Legal Update
Aug 23, 2023
An Early Glimpse into the SEC’s Private Funds Advisor Rule
The Securities and Exchange Commission (SEC) has adopted the long awaited “Private Fund Adviser Rule” (the “PFA”). The proposed PFA was introduced on February 9, 2022 (“Proposed Rule”), and the SEC has been working with the General Partner and Limited Partner communities over the past 16 months or so to finalize the rule. The final rule (“Final Rule”) scales back the proposed rule, though ostensibly still enhances the regulatory landscape for private fund advisers under the Investment Advisers Act of 1940. The SEC's fact sheet provides an initial summary, and the Final Rule can be downloaded on the SEC’s website. Here’s a quick overview of what you need to know:
1. Enhanced Reporting and Transparency
- Quarterly Statements: Private fund advisers registered with the SEC will now be required to distribute quarterly statements to their investors. These statements will detail the fund’s performance, fees, expenses, and certain payments made to the adviser.

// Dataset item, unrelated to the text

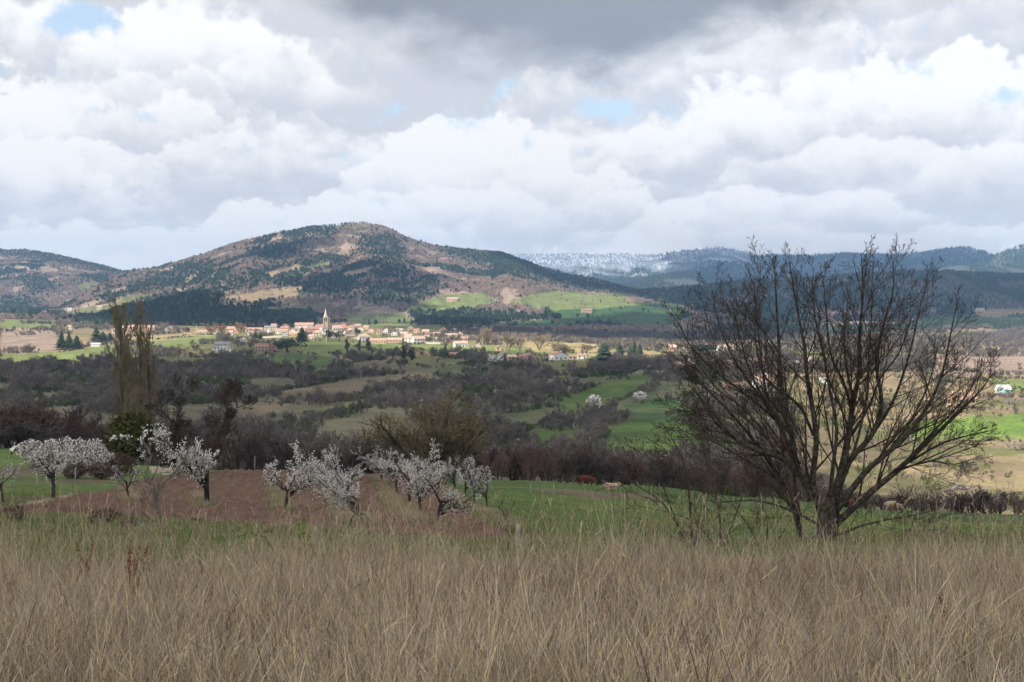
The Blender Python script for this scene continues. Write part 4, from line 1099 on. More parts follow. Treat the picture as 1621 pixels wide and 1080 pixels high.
def build_orchard():
    V = [cherry_parts(s, b, t, g) for s, b, t, g in ((1, .8, .28, .06), (2, .95, .24, .10), (3, .45, .3, .2), (4, .22, .34, .1), (5, .7, .26, .22), (6, .75, .30, .08), (7, .85, .26, .06), (8, .6, .32, .12))]
    rs = random.Random(4)
    for px, py, h, v, wd, lab in ORCHARD:
        v = {0: rs.choice([0, 5, 6]), 1: rs.choice([1, 6, 7])}.get(v, v)
        loc, d = on_ground(px, py, 40, 200); H = h * d / F
        e = empty('cherry_tree', loc, rs.uniform(0, 6.28)); e.scale = (H * wd * .80, H * wd * .80, H); e.rotation_euler = (rs.gauss(0, .08), rs.gauss(0, .08), e.rotation_euler.z)
        tag(e, lab, 'tree', 'cherry trees of the ploughed orchard')
        obj('trunk', V[v][0], e); obj('blossom', V[v][1], e)
        if h == 112:   # sawn stubs
            mb = MB(); mb.tube([(0, 0, .30), (-.1, .02, .40), (-.19, .02, .44)], [.03, .024, .02], 7); mb.tube([(0, 0, .34), (.06, -.03, .36), (.13, -.03, .40)], [.025, .018, .012], 6)
            s = obj('sawn_stub', mb.mesh('sawn_stub', [M_CHBARK]), e); s.rotation_euler = (0, 0, -e.rotation_euler.z)
            cut = MB(); cut.tube([(.0, -.035, .335), (.0, -.045, .335)], [.022, .021], 8); c = obj('cut_face', cut.mesh('cut_face', [var_mat('fresh_wood', (.55, .27, .12), (.45, .22, .1), 20, rnd=0)]), s)
    # bare lichen-grey tree with a few blossoms in front of the orchard
    L = [([(270,872),(262,840),(250,805),(243,775),(240,760)], .11, .075, 0),
         ([(242,772),(234,748),(236,722),(228,700),(222,680)], .05, .012, .5), ([(236,735),(222,712),(200,700),(185,692)], .03, .008, -.6),
         ([(246,790),(262,762),(282,748),(300,738),(318,728)], .05, .01, .6), ([(268,757),(285,735),(300,715),(305,700)], .03, .008, -.5),
         ([(240,760),(250,735),(262,712),(258,690),(265,675)], .035, .008, .9), ([(244,778),(225,768),(205,770)], .022, .008, .2),
         ([(282,748),(310,752),(340,750),(365,756)], .025, .006, .3)]
    sp = dict(BIG_SP, kids=(14, 6, 4, 2), start=(.3, .15, .15, .2))
    e, out = traced('fruit_tree', 'leaning grey lichened fruit tree, nearly bare, before the ploughed field', 'tree', L, 53.0, 12, sp, (M_GREYBARK, var_mat('grey_twigs', (.20, .18, .16), (.12, .10, .09), 12, rnd=0)), .006, .8)
    bl = MB(); rs = random.Random(9); r0 = e.location
    for pts, a, b, lvl in out:
        if lvl < 2 or rs.random() > .045 or pts[-1][0] > -13.2 or pts[-1][2] < -6.4: continue
        p = pts[-1]
        for _ in range(5):
            c = (p[0] - r0.x + rs.gauss(0, .04), p[1] - r0.y + rs.gauss(0, .04), p[2] - r0.z + rs.gauss(0, .04)); s = rs.uniform(.03, .055); a2 = rand_unit(rs); b2 = vnorm(vcross(a2, rand_unit(rs)))
            bl.add([vadd(c, a2, s), vadd(vadd(c, a2, -s * .5), b2, s), vadd(vadd(c, a2, -s * .5), b2, -s)], [(0, 1, 2)])
    obj('blossom', bl.mesh('blossom', [M_BLOS]), e)
    # small bare sapling at the right end of the pasture row
    L = [([(800,836),(798,818),(788,800)], .03, .012, .2), ([(799,822),(808,806),(815,796)], .02, .008, -.2), ([(798,818),(796,800),(800,788)], .015, .006, .1)]
    traced('sapling', 'small dark bare sapling at the tip of the ploughed strip', 'tree', L, ground_at(800, 836, 40, 120), 13, dict(BIG_SP, kids=(12, 4, 3, 2)), (M_CHBARK, M_CHBARK), .006, .2)
    # iron hoop leaning at the foot of the near row tree
    g = on_ground(571, 840, 40, 120)[0]
    mb = MB(); R0 = .30; n = 22
    for k in range(n):
        a0, a1 = k / n * 2 * math.pi, (k + 1) / n * 2 * math.pi
        mb.tube([(R0 * math.cos(a0), 0, R0 * math.sin(a0) + R0), (R0 * math.cos(a1), 0, R0 * math.sin(a1) + R0)], [.028, .028], 5, cap=False)
    o = obj('hoop', mb.mesh('hoop', [var_mat('old_rubber', (.03, .028, .026), (.05, .045, .04), 9, rnd=0)], True), None, (g.x, g.y - .35, g.z + .03)); o.rotation_euler = (R(-12), 0, R(8))
    tag(o, 'dark round hoop leaning against the near orchard trunk', 'hoop')
    # fence posts
    pm = var_mat('weathered_post', (.36, .33, .28), (.22, .20, .17), 14, rnd=.1, bump=.4)
    for px, py, h, lab in ((403, 747, 25, 'pale wooden post at the far edge of the ploughed field'), (819, 866, 36, 'grey wooden post at the near right corner of the ploughed strip'), (58, 778, 34, 'pale post on the hedge bank near the track'),
                           (119, 766, 26, 'pale post behind the lone cherry tree near the track'), (497, 868, 34, 'thin grey stake in front of the orchard rows'), (840, 783, 18, 'fence post at the far side of the pasture row'), (876, 784, 18, 'fence post in the pasture between orchard and brown cow')):
        loc, d = on_ground(px, py, 25, 200); H = h * d / F; w = .055 if h < 30 else .06
        mb = MB(); mb.tube([(0, 0, -.2), (.01, 0, H * .5), (.03, .01, H * .97), (.03, .01, H)], [w, w * .95, w * .85, w * .5], 7)
        tag(obj('fence_post', mb.mesh('fence_post', [pm], True), None, loc), lab, 'post', 'wooden fence posts')
build_orchard()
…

- Mandatory Annual Audits: Every private fund advised by registered entities will undergo a yearly financial statement audit. This move aims to ensure accurate valuation of private fund assets and safeguard against any misappropriation.
- Adviser-Led Secondaries: When offering existing fund investors an option to sell or exchange their interests, advisers will need to get a fairness or valuation opinion. Furthermore, they need to disclose any significant business ties with the entity providing this opinion.
2. Restricting Questionable Practices
- Restricted Activities: The new rules would disallow certain practices that may not align with public interest or investor protection. Examples include (i) charging investigation-related fees without disclosure or consent, (ii) tax adjusting the adviser’s carried interest clawback without reporting the clawback amount both with and without taxes, or (iii) allocating expenses to fund investors on a non-pro rata basis without proper notice.
- Fair Play: The rule seeks to ban preferential treatment, such as giving certain investors exclusive redemption rights or exclusive insights into portfolio holdings. There are exemptions, but these have to be disclosed to all investors.
3. Rigorous Compliance Requirements. Every registered adviser will need to document their annual review of compliance policies in writing. This amendment aims to help the SEC ascertain adherence to rules and spot potential areas of concern.
4. Legacy Status and Applicability. Certain provisions, like those requiring investor consent, will be given legacy status. This means they'll apply to governing agreements made before the compliance date, if amendments are needed.
5. Differences from the Proposed Rule. Several provisions that were included in the Proposed Rule were not included in the final adoption. For example, notably absent from the Final Rule is the prohibition on provisions limiting the liability (or indemnification) of an adviser using a standard above negligence. Certain prohibited activities in the Proposed Rule were also revised to permit such activities with adequate disclosure and consent.
What’s on the Horizon?
The Final Rule will become effective 60 days post-publication in the Federal Register. Compliance dates vary, with some, like the Private Fund Audit Rule, having a timeline of 18 months after publication. During the Open Meeting at which the commissioners voted on the Final Rule, the SEC staff (“Staff”) indicated that the SEC Release (which is over 650 pages long) would contain guidance regarding the new provisions, as well guidance concerning the Staff’s interpretation of existing requirements under the Advisers Act.
The SEC is also considering different compliance dates for advisers based on their private fund assets under management.
Final Thoughts
The SEC's move underscores the significant role private funds and their advisers play in the financial ecosystem. As private fund assets under management continue to grow, the need for transparency, fairness, and stringent compliance has never been clearer.